L'avoine noire a poussé dans les sols gallois pendant des siècles avant la rationalisation et la mécanisation de la fin du deuxième millénaire. Elle y grandit donc mieux que toute autre sorte et permet «une sécurité alimentaire bien meilleure que les graines modernes, complète Owen Shiers. L'avoine noire peut être cultivée à peu près n'importe où au Royaume-Uni. Elle est faite pour pousser dans les sols de mauvaise qualité.»

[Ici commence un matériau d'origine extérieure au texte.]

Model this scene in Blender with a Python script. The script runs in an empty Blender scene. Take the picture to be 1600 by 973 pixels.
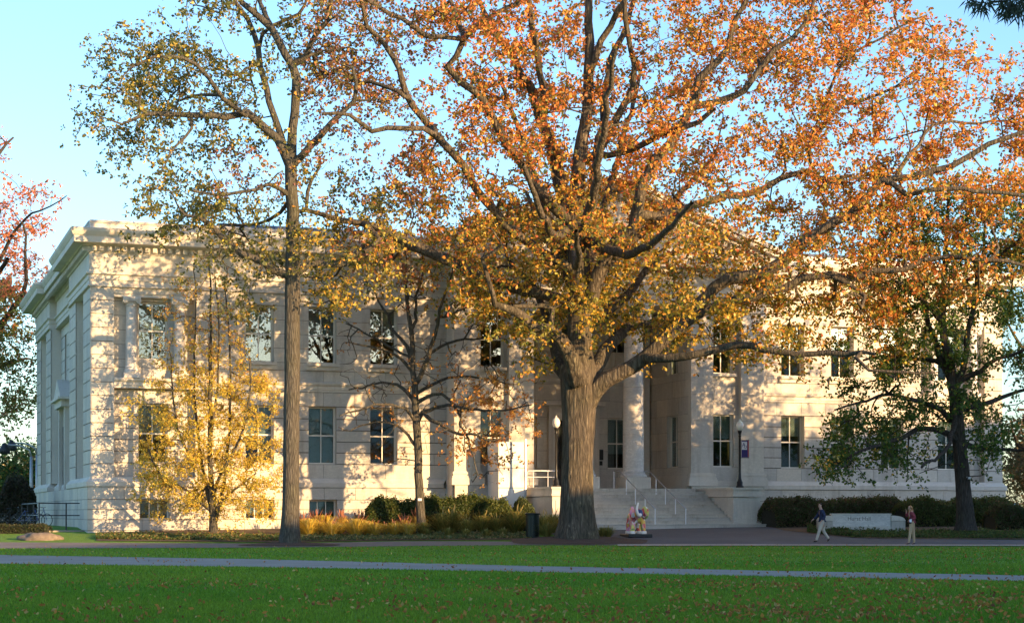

Faire pousser de l'avoine noire est moins coûteux, pour le fermier comme pour l'environnement. Gerald Miles renchérit: «Les agriculteurs doivent s'adapter afin d'utiliser moins d'engrais artificiels, moins de pesticides et cultiver davantage avec la nature. L'avoine noire est un moyen très économique et peu coûteux de nourrir les animaux.»
Mi-février, le vieil agriculteur était invité à parler de sa graine sacrée devant quelque 150 personnes lors d'un événement à Bristol, dans le sud-ouest de l'Angleterre. «Si mon père ressuscitait, il n'en reviendrait pas, s'amuse-t-il. L'an dernier [en octobre 2022, ndlr], on a organisé un festin à la ferme. La cheffe, Jacqueline Morgan, a fait un menu avec trois plats à base d'avoine noire: une soupe, des oatcakes [des gâteaux secs réalisés à partir de flocons d'avoine, ndlr] et une tarte aux pommes. C'était incroyable! Il y avait aussi trois sortes de chips: deux venaient de supermarchés, la troisième avec de l'avoine noire. Je vous laisse deviner lesquelles les gens ont préféré.»